> _Job_:
Here are some records; copy every line that holds the word "Write".

* start Recorded information *

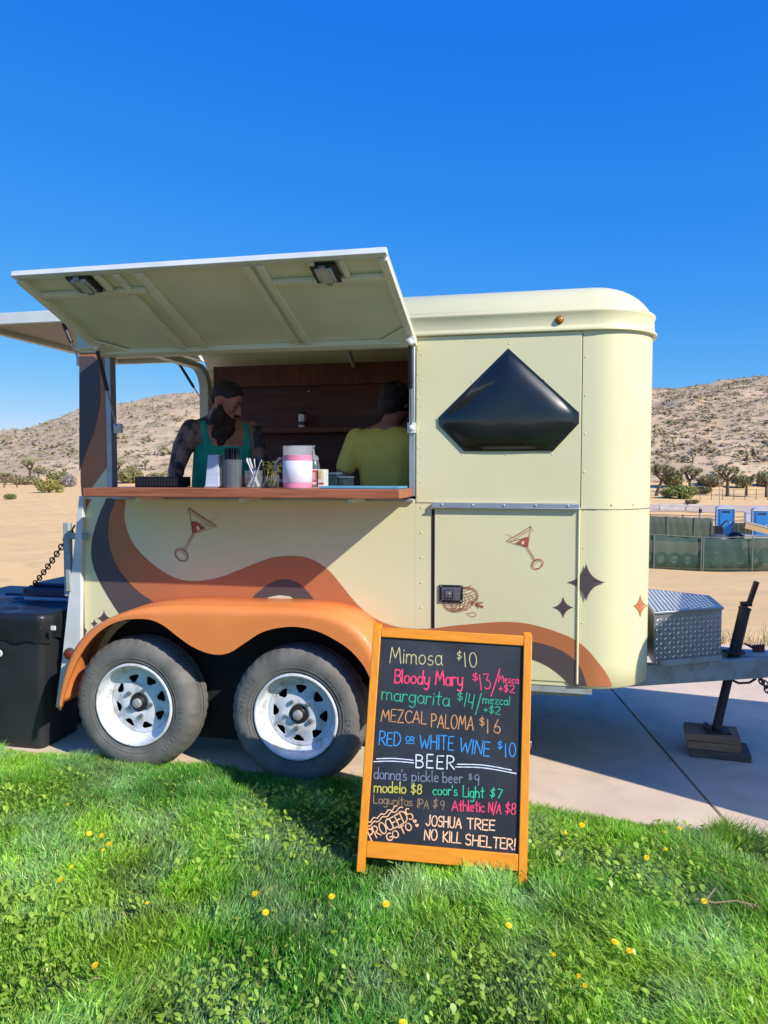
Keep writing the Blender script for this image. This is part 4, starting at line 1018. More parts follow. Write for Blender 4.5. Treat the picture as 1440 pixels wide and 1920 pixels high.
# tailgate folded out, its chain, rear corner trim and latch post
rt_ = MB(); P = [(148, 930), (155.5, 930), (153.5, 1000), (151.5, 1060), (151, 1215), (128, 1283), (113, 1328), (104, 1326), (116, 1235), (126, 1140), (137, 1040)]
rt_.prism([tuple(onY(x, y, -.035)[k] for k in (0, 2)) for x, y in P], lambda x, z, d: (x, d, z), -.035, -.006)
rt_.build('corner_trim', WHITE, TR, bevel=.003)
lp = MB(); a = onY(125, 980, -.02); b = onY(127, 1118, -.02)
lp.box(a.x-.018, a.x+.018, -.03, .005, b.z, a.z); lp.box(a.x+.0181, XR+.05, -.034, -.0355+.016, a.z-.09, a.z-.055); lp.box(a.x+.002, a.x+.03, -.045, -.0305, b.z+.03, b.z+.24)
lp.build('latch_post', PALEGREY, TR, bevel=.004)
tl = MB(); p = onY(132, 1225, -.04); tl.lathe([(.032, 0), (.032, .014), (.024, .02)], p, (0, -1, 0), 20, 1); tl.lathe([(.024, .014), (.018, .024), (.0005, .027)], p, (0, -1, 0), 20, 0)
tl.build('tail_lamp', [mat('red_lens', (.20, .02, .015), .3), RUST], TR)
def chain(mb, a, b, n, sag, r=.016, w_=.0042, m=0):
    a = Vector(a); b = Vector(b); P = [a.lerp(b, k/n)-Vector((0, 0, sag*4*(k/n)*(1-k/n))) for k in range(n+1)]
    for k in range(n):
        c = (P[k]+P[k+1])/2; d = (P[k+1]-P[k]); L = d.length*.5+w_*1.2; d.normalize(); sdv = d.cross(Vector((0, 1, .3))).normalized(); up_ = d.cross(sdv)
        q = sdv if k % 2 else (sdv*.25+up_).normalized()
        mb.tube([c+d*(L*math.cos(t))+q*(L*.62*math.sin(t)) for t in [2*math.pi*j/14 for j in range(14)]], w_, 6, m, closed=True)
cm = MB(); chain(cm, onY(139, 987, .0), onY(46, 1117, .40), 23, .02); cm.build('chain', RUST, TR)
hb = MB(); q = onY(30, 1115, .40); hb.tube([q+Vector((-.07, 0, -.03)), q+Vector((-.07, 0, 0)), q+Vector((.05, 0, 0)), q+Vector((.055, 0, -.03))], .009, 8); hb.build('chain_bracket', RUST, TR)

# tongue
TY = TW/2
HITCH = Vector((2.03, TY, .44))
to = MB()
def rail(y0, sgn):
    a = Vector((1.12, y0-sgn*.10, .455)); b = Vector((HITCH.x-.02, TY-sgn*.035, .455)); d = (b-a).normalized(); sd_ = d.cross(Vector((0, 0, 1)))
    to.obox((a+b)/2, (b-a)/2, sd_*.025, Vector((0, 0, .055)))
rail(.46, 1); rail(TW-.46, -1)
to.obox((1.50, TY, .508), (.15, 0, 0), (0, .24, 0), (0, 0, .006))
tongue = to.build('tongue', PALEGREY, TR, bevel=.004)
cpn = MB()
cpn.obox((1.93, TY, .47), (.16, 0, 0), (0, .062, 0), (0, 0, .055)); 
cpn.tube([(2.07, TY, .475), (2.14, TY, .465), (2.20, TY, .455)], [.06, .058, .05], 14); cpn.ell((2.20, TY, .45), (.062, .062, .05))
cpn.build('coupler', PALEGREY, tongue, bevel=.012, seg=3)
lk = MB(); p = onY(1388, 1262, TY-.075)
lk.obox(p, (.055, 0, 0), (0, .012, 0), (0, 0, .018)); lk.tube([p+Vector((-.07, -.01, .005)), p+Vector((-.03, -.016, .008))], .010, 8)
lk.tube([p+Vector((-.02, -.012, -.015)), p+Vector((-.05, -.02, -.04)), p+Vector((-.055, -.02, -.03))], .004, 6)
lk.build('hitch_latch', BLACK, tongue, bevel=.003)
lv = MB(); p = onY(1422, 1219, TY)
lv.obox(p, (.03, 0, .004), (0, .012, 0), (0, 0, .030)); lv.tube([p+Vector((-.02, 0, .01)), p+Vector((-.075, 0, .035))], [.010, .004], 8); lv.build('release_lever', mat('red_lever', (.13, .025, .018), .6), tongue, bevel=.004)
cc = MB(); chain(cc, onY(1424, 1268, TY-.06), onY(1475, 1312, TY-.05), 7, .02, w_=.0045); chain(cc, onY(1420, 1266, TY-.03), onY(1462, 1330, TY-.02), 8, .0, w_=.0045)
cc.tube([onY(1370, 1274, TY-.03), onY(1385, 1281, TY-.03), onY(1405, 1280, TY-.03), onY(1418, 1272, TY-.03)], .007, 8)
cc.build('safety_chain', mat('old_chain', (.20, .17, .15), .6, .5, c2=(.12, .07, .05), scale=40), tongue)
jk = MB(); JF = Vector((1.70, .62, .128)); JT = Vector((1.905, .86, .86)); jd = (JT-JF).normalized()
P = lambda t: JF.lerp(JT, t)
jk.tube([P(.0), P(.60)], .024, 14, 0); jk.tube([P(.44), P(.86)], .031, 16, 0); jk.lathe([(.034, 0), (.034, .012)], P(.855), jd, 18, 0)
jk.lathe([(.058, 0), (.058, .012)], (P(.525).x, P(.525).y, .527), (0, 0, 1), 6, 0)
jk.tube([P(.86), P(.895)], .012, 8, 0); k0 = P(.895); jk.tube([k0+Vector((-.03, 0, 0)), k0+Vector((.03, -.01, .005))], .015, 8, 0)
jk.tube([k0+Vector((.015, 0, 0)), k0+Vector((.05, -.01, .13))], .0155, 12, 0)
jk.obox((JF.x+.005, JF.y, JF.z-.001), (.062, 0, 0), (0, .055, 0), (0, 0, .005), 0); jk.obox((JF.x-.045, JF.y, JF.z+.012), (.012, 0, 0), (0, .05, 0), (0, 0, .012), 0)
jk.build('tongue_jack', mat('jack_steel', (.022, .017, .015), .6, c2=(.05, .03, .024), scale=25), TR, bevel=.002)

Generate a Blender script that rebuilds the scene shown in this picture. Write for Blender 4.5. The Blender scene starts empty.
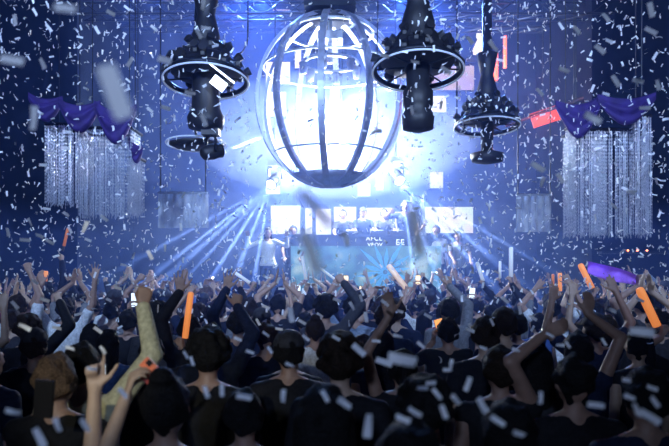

* end Recorded information *

> _Task response_:
Keep writing the Blender script for this image. This is part 4, starting at line 1018. More parts follow. Write for Blender 4.5. Treat the picture as 1440 pixels wide and 1920 pixels high.
Generate a Blender script that rebuilds the scene shown in this picture. Write for Blender 4.5. The Blender scene starts empty.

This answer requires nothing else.